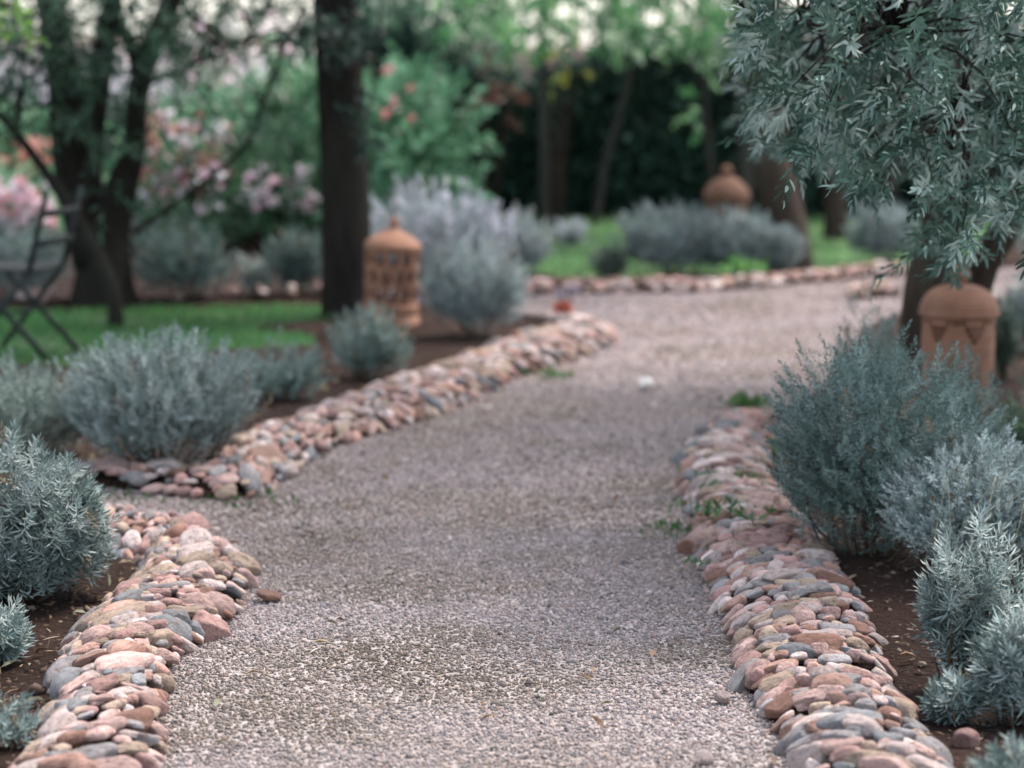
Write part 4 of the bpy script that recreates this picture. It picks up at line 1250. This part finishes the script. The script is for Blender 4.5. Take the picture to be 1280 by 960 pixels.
root = empty('hedge', (-6.4, 23.6, 0)); tag(root, 'shorter green hedge behind the coral-flowered shrubs', 'hedge')
n = 3600
P = np.c_[rng.uniform(-3, 4.4, n), -.6 + .8 * rng.random(n) ** 2, rng.uniform(.02, .85, n) ** .9 * 1.05]
crown('foliage', root, P, np.tile([0, -1.0, .2], (n, 1)), .1, .045, MIDG + DKG, M_DARK, 6, .2, 0)
mb = MB(); mb.box((.7, .2, .4), (7.4, .5, .8)); mb.build('dark_core', bpy.data.materials['hedge_core_dark'], root, smooth=False)  # plain dark slab for the shaded inside of the shorter hedge

# pale plastered wall seen through the gaps on the left
root = empty('garden_wall', (-5.6, 30, 0)); tag(root, 'pale pinkish plastered garden wall glimpsed through the leaves', 'wall')
mb = MB(); mb.box((0, 0, .78), (9.0, .3, 1.56)); mb.build('masonry', M_PLASTER, root, smooth=False)
mb = MB(); mb.box((0, 0, 1.595), (9.1, .4, .066)); mb.build('coping', M_CLAY, root, smooth=False)
# far tree belt beyond the garden
n = 3200
px_ = rng.uniform(-16, 16, n); zt = 5 + 1.2 * np.sin(px_ * .6) + .8 * np.sin(px_ * 1.7 + 2)
zz = rng.random(n) ** .8 * zt
holes = (np.sin(px_ * 1.9 + 1) * np.sin(zz * 2.2) + .5 * np.sin(px_ * 4 + zz * 3)) > .3
keep = ~holes & ~((px_ < -3.3) & (px_ > -9)) & ~((np.abs(px_ - 2.2) < 3.2) & (rng.random(n) < .75))
P = np.c_[px_, 40 + rng.normal(0, 1.2, n), zz][keep]
V, F, k = leaves(P, norm(rng.normal(size=(len(P), 3))), rng.uniform(.3, .6, len(P)), rng.uniform(.2, .35, len(P)), hexa=True)
tag(link('woods', mesh_from('woods', V, F, M_DARK, np.repeat(palette([[.04, .08, .045], [.06, .11, .06], [.09, .15, .08]], len(P)), k, 0))), kind='stuff')

# ------------------------------------------------------------------ light, sky, camera
w = bpy.data.worlds.new('World'); scene.world = w; w.use_nodes = True
nt = w.node_tree; bg = nt.nodes['Background']
sky = nt.nodes.new('ShaderNodeTexSky'); sky.sky_type = 'NISHITA'; sky.sun_disc = False
EL, AZ = math.radians(60), math.radians(48)         # azimuth measured from +Y towards +X
sky.sun_elevation = EL; sky.sun_rotation = AZ
sky.air_density = 1.0; sky.dust_density = 1.5; sky.ozone_density = 1.0
veil = nt.nodes.new('ShaderNodeHueSaturation'); veil.inputs['Saturation'].default_value = .5     # thin bright cloud
nt.links.new(sky.outputs[0], veil.inputs['Color']); nt.links.new(veil.outputs[0], bg.inputs['Color']); bg.inputs['Strength'].default_value = .1
sun = bpy.data.lights.new('sun', 'SUN'); sun.energy = 1.5; sun.angle = math.radians(12); sun.color = (1.0, .90, .82)
so = bpy.data.objects.new('sun', sun); COL.objects.link(so)
dvec = Vector((math.sin(AZ) * math.cos(EL), math.cos(AZ) * math.cos(EL), math.sin(EL)))
so.rotation_euler = dvec.to_track_quat('Z', 'Y').to_euler()
so.location = (0, 0, 30)

cam = bpy.data.cameras.new('camera'); cam.lens = 80.0; cam.sensor_width = 36.0
cam.clip_start = .1; cam.clip_end = 3000
co = bpy.data.objects.new('camera', cam); COL.objects.link(co)
co.location = (0, 0, CAMZ); co.rotation_euler = (math.pi / 2 - PITCH, 0, 0)
cam.dof.use_dof = True; cam.dof.focus_distance = 5.9; cam.dof.aperture_fstop = 1.8
scene.camera = co

vs = scene.view_settings
vs.view_transform = 'Standard'; vs.look = 'None'; vs.gamma = 1.0; vs.use_curve_mapping = False
vs.exposure = 2.22
scene.display_settings.display_device = 'sRGB'
scene.cycles.use_denoising = True
scene.cycles.sample_clamp_indirect = 1.5; scene.cycles.sample_clamp_direct = 6.0; scene.cycles.caustics_reflective = False; scene.cycles.caustics_refractive = False
scene.cycles.max_bounces = 6; scene.cycles.diffuse_bounces = 3; scene.cycles.transmission_bounces = 3; scene.cycles.glossy_bounces = 2
scene.cycles.use_adaptive_sampling = True; scene.cycles.adaptive_threshold = .012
.....
TASK BRIEF: Set down the material above as is, without any pictures.

ANSWER TO THE EXERCISE:
Write part 4 of the bpy script that recreates this picture. It picks up at line 1250. This part finishes the script. The script is for Blender 4.5. Take the picture to be 1280 by 960 pixels.
root = empty('hedge', (-6.4, 23.6, 0)); tag(root, 'shorter green hedge behind the coral-flowered shrubs', 'hedge')
n = 3600
P = np.c_[rng.uniform(-3, 4.4, n), -.6 + .8 * rng.random(n) ** 2, rng.uniform(.02, .85, n) ** .9 * 1.05]
crown('foliage', root, P, np.tile([0, -1.0, .2], (n, 1)), .1, .045, MIDG + DKG, M_DARK, 6, .2, 0)
mb = MB(); mb.box((.7, .2, .4), (7.4, .5, .8)); mb.build('dark_core', bpy.data.materials['hedge_core_dark'], root, smooth=False)  # plain dark slab for the shaded inside of the shorter hedge

# pale plastered wall seen through the gaps on the left
root = empty('garden_wall', (-5.6, 30, 0)); tag(root, 'pale pinkish plastered garden wall glimpsed through the leaves', 'wall')
mb = MB(); mb.box((0, 0, .78), (9.0, .3, 1.56)); mb.build('masonry', M_PLASTER, root, smooth=False)
mb = MB(); mb.box((0, 0, 1.595), (9.1, .4, .066)); mb.build('coping', M_CLAY, root, smooth=False)
# far tree belt beyond the garden
n = 3200
px_ = rng.uniform(-16, 16, n); zt = 5 + 1.2 * np.sin(px_ * .6) + .8 * np.sin(px_ * 1.7 + 2)
zz = rng.random(n) ** .8 * zt
holes = (np.sin(px_ * 1.9 + 1) * np.sin(zz * 2.2) + .5 * np.sin(px_ * 4 + zz * 3)) > .3
keep = ~holes & ~((px_ < -3.3) & (px_ > -9)) & ~((np.abs(px_ - 2.2) < 3.2) & (rng.random(n) < .75))
P = np.c_[px_, 40 + rng.normal(0, 1.2, n), zz][keep]
V, F, k = leaves(P, norm(rng.normal(size=(len(P), 3))), rng.uniform(.3, .6, len(P)), rng.uniform(.2, .35, len(P)), hexa=True)
tag(link('woods', mesh_from('woods', V, F, M_DARK, np.repeat(palette([[.04, .08, .045], [.06, .11, .06], [.09, .15, .08]], len(P)), k, 0))), kind='stuff')

# ------------------------------------------------------------------ light, sky, camera
w = bpy.data.worlds.new('World'); scene.world = w; w.use_nodes = True
nt = w.node_tree; bg = nt.nodes['Background']
sky = nt.nodes.new('ShaderNodeTexSky'); sky.sky_type = 'NISHITA'; sky.sun_disc = False
EL, AZ = math.radians(60), math.radians(48)         # azimuth measured from +Y towards +X
sky.sun_elevation = EL; sky.sun_rotation = AZ
sky.air_density = 1.0; sky.dust_density = 1.5; sky.ozone_density = 1.0
veil = nt.nodes.new('ShaderNodeHueSaturation'); veil.inputs['Saturation'].default_value = .5     # thin bright cloud
nt.links.new(sky.outputs[0], veil.inputs['Color']); nt.links.new(veil.outputs[0], bg.inputs['Color']); bg.inputs['Strength'].default_value = .1
sun = bpy.data.lights.new('sun', 'SUN'); sun.energy = 1.5; sun.angle = math.radians(12); sun.color = (1.0, .90, .82)
so = bpy.data.objects.new('sun', sun); COL.objects.link(so)
dvec = Vector((math.sin(AZ) * math.cos(EL), math.cos(AZ) * math.cos(EL), math.sin(EL)))
so.rotation_euler = dvec.to_track_quat('Z', 'Y').to_euler()
so.location = (0, 0, 30)

cam = bpy.data.cameras.new('camera'); cam.lens = 80.0; cam.sensor_width = 36.0
cam.clip_start = .1; cam.clip_end = 3000
co = bpy.data.objects.new('camera', cam); COL.objects.link(co)
co.location = (0, 0, CAMZ); co.rotation_euler = (math.pi / 2 - PITCH, 0, 0)
cam.dof.use_dof = True; cam.dof.focus_distance = 5.9; cam.dof.aperture_fstop = 1.8
scene.camera = co

vs = scene.view_settings
vs.view_transform = 'Standard'; vs.look = 'None'; vs.gamma = 1.0; vs.use_curve_mapping = False
vs.exposure = 2.22
scene.display_settings.display_device = 'sRGB'
scene.cycles.use_denoising = True
scene.cycles.sample_clamp_indirect = 1.5; scene.cycles.sample_clamp_direct = 6.0; scene.cycles.caustics_reflective = False; scene.cycles.caustics_refractive = False
scene.cycles.max_bounces = 6; scene.cycles.diffuse_bounces = 3; scene.cycles.transmission_bounces = 3; scene.cycles.glossy_bounces = 2
scene.cycles.use_adaptive_sampling = True; scene.cycles.adaptive_threshold = .012